Your Role in HubSpot: What DPH Staff Does Day to Day
The five core areas of responsibility you will manage in HubSpot as an assistant program administrator.
Overview
As an assistant program administrator, your work in HubSpot spans five core areas. You are not a data entry clerk -- you are the connective tissue between DPH's oversight responsibilities and the Local Implementing Agencies delivering services in the field. HubSpot is the system that holds it all together, and your role is to keep it accurate, up to date, and useful for everyone on the team.
1. Contact Management: Keeping the LIA Staff List Current
HubSpot's Contacts module is where all program participants are tracked -- not families, but the staff and agency contacts involved in program delivery and oversight. Your responsibility in this area is to make sure the contact records for LIA staff, supervisors, and partner agency representatives are accurate and up to date.
In practice, this means adding new contacts when an LIA hires a new Family Support Specialist or supervisor, updating records when staff change roles or leave an agency, and ensuring that each contact is associated with the correct Company (LIA) record. When an LIA notifies DPH of a staffing change, that is your cue to update HubSpot. Do not wait for a batch update -- recording changes promptly keeps everyone's data reliable.
2. Events and Training Calendar Management
DPH coordinates a regular schedule of trainings, webinars, and program events for LIA staff across the state. HubSpot is used to publish, manage, and track these events. Your role includes creating event records, sending invitations or registration information, tracking registrations and attendance, and following up after events as needed.
When a new training is planned, you will work with the program team to gather the details: date, time, format (in-person or virtual), location or link, target audience, and any registration requirements. You will enter that information into HubSpot and make sure the right contacts are notified. After the event, you may be responsible for recording attendance or updating the event record with notes or materials.
3. Contract and Compliance Tracking
Each LIA operates under a contract with DPH that outlines the services they are expected to deliver, the outcomes they must achieve, and the reporting they must submit. HubSpot's Deals pipeline is used to track the status of these contracts and monitor key compliance milestones.
Your role in this area is to keep the pipeline up to date as milestones are reached and to flag anything that looks overdue or off track. In practice, this means moving deal records through pipeline stages as compliance steps are completed, updating due dates, and making sure each LIA's record reflects current status. If a contract deliverable is approaching its deadline and has not been completed, flagging that to Emily or the appropriate team member promptly is part of your job.
4. Monthly Reporting Support
LIAs are required to submit monthly data reports to DPH as a condition of their MIECHV funding. These reports document the families served, home visits completed, and other key program metrics. Your role generally includes tracking which LIAs have submitted their monthly reports, following up with any agencies that have not submitted by the deadline, and helping organize the data once it is received. You will get more specific guidance from Emily on what your piece of this looks like.
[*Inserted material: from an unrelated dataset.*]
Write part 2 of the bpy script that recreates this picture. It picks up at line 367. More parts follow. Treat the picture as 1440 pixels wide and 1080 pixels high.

5. Communications and Email
DPH uses HubSpot's Marketing email tools to communicate with LIA staff and other program contacts. These communications might include event invitations, program updates, deadline reminders, resource announcements, or other program-wide messages.
Your role in this area includes drafting or formatting emails in HubSpot, managing contact lists or segments to make sure the right people receive each message, scheduling sends, and reviewing basic performance data after emails go out. What matters most is accuracy: the right audience, the right information, sent at the right time. Chelsea Manwiller, the Social Marketing Coordinator, may also be involved in program communications and is a good resource if you have questions about format or messaging.
A Note on Learning Curve
If some of this feels unfamiliar right now, that is completely normal. HubSpot has a lot of features, and the Home Visiting program has its own specific ways of using them. Give yourself permission to learn incrementally. The knowledge base is here to support you, and the team is available to answer questions. The most important thing in your first weeks is to understand the big picture -- the details will come with time and practice.